## Directions for this task
Lift every line from the entries that includes the word "pixels".

%%

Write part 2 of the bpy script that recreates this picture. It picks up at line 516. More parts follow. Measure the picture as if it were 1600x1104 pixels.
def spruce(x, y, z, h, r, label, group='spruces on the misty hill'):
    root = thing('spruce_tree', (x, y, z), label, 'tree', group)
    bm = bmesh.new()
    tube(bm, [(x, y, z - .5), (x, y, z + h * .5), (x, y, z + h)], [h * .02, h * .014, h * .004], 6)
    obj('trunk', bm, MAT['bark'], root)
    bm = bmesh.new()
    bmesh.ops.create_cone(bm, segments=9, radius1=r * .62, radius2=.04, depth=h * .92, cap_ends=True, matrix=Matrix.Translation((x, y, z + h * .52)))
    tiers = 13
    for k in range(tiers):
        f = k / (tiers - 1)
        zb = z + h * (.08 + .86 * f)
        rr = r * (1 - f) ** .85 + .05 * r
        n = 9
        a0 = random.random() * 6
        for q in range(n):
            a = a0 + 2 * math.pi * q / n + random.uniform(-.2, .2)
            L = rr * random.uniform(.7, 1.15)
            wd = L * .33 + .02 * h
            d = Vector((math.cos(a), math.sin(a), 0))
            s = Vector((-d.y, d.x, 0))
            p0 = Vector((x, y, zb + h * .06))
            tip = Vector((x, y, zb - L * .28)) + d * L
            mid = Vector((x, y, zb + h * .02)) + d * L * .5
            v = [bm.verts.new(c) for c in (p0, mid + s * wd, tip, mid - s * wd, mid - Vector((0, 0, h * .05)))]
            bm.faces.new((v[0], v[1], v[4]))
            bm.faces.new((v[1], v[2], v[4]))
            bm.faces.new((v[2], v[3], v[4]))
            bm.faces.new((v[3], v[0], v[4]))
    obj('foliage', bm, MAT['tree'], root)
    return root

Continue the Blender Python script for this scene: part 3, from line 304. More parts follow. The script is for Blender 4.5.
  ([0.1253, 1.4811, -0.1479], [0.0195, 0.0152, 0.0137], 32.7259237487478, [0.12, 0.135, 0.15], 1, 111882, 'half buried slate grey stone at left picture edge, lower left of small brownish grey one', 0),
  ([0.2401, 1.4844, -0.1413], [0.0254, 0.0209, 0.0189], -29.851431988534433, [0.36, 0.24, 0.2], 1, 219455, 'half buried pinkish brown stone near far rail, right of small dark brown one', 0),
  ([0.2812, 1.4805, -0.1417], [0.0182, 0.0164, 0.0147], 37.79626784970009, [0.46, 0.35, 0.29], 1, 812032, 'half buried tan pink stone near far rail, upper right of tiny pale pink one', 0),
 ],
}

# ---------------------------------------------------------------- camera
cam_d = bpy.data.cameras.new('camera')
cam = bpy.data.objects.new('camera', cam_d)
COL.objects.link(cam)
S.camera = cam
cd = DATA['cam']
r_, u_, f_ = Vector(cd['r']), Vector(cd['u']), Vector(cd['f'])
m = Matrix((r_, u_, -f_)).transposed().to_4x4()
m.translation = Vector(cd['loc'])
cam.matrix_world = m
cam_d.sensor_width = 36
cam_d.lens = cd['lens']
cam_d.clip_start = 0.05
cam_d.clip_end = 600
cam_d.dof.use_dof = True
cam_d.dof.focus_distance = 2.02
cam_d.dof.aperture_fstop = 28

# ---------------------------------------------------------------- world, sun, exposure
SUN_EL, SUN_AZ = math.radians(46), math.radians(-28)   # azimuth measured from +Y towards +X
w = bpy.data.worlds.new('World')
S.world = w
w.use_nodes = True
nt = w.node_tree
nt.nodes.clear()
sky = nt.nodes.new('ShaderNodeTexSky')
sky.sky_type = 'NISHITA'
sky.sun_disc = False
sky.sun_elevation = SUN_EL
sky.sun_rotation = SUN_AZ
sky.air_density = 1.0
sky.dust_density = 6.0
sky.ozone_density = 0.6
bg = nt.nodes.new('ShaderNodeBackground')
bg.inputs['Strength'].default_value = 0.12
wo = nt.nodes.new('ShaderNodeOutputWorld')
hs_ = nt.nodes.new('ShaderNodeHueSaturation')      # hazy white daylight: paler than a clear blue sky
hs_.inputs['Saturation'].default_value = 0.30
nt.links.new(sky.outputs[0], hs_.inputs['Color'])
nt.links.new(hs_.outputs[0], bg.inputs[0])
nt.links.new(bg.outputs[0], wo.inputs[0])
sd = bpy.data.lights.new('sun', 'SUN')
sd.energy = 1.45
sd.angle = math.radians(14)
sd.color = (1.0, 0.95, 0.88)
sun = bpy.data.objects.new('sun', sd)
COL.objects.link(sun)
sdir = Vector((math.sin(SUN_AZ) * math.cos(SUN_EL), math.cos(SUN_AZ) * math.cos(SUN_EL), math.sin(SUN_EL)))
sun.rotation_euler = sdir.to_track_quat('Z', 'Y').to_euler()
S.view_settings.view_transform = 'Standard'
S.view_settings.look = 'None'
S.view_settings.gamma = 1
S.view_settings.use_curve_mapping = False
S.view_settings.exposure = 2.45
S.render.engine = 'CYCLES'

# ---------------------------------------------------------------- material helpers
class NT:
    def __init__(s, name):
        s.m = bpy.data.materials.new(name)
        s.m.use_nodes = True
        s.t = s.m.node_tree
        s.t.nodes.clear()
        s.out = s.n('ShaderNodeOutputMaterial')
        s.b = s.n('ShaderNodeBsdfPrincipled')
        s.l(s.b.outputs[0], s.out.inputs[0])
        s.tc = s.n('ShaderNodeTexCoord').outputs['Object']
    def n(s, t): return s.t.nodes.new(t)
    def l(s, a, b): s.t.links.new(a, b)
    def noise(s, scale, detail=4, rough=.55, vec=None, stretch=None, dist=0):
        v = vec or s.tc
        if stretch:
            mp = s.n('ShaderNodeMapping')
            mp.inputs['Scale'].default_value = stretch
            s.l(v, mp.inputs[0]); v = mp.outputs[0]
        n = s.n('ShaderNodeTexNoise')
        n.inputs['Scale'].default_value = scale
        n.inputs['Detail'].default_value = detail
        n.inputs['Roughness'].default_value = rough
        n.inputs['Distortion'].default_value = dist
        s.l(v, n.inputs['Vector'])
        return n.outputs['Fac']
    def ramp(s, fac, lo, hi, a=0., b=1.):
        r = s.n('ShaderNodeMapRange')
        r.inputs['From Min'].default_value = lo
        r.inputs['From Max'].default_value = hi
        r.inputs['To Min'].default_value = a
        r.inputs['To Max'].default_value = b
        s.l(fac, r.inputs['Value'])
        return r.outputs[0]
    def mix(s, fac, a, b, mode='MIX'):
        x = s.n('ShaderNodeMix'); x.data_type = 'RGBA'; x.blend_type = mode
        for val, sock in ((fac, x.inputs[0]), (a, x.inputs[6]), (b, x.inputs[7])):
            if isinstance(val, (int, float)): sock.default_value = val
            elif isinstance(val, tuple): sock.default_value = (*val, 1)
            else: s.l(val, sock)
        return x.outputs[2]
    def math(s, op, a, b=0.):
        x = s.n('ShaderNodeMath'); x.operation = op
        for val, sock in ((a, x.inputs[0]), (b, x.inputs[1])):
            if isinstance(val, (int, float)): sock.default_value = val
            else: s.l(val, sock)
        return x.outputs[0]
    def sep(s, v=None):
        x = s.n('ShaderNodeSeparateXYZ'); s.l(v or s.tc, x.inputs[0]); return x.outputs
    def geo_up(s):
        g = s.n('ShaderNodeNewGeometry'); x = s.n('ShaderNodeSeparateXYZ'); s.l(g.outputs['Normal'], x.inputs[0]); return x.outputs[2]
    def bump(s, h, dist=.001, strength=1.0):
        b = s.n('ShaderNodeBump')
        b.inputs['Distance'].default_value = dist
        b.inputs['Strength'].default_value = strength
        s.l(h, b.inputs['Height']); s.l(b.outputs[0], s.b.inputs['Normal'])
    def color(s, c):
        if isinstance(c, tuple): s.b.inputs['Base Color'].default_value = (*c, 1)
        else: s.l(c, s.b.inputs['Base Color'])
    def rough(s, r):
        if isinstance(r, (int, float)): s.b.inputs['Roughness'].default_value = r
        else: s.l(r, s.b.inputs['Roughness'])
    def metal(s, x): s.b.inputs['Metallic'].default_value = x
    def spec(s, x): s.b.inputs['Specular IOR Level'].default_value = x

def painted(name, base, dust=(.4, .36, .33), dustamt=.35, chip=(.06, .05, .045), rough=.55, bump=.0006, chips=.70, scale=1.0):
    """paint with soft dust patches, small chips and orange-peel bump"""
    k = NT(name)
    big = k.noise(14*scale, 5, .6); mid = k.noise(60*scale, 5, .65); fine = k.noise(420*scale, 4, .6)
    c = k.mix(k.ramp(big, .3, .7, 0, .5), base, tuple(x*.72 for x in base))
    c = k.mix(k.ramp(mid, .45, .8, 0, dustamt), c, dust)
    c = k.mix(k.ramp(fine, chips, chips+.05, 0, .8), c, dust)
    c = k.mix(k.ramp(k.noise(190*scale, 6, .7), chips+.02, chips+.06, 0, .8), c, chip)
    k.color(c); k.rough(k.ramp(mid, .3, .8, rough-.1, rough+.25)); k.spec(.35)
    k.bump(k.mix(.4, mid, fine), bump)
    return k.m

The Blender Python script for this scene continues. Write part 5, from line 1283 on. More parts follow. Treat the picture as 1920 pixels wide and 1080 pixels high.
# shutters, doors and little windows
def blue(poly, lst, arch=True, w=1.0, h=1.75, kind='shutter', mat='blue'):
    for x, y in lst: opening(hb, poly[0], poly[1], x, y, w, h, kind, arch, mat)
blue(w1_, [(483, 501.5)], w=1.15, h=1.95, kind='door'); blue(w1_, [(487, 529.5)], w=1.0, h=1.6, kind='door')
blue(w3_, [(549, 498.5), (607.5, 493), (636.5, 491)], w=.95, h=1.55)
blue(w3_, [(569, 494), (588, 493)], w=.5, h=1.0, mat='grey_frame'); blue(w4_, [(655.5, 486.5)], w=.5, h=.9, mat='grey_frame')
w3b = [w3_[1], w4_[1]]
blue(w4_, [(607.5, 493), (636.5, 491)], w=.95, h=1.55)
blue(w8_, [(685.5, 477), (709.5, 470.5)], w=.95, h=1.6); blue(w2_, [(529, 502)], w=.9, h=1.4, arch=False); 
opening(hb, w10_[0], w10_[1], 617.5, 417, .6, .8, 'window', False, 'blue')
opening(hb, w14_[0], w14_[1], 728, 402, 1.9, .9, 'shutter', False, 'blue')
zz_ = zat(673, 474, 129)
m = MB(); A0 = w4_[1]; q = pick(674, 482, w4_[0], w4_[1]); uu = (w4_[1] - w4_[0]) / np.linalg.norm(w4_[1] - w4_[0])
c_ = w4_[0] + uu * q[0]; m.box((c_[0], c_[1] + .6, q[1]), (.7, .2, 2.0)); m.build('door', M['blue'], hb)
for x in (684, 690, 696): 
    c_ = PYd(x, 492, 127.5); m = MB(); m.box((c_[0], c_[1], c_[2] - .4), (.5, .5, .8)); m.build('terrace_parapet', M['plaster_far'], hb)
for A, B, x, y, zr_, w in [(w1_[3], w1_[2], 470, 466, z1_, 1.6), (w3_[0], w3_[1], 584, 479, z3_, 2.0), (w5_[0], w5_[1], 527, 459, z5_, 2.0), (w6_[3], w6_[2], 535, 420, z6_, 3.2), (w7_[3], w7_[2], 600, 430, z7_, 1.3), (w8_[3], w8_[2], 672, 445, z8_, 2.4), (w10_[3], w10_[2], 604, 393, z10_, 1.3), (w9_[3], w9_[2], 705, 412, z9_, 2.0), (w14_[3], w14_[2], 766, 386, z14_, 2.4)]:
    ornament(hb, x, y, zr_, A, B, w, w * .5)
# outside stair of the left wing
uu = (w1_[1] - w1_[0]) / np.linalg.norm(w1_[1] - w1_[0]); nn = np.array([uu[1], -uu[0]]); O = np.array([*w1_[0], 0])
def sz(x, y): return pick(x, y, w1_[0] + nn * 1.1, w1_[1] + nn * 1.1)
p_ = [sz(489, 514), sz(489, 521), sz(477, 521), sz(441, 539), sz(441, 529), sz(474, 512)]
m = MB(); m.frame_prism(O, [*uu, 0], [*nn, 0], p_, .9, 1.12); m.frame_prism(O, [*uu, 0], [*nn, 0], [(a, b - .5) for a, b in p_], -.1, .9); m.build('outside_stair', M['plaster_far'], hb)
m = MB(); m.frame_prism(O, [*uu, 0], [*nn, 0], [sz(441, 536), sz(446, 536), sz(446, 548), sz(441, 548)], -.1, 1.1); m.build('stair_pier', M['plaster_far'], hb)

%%

## Solution for this problem
Write part 2 of the bpy script that recreates this picture. It picks up at line 516. More parts follow. Measure the picture as if it were 1600x1104 pixels.
The Blender Python script for this scene continues. Write part 5, from line 1283 on. More parts follow. Treat the picture as 1920 pixels wide and 1080 pixels high.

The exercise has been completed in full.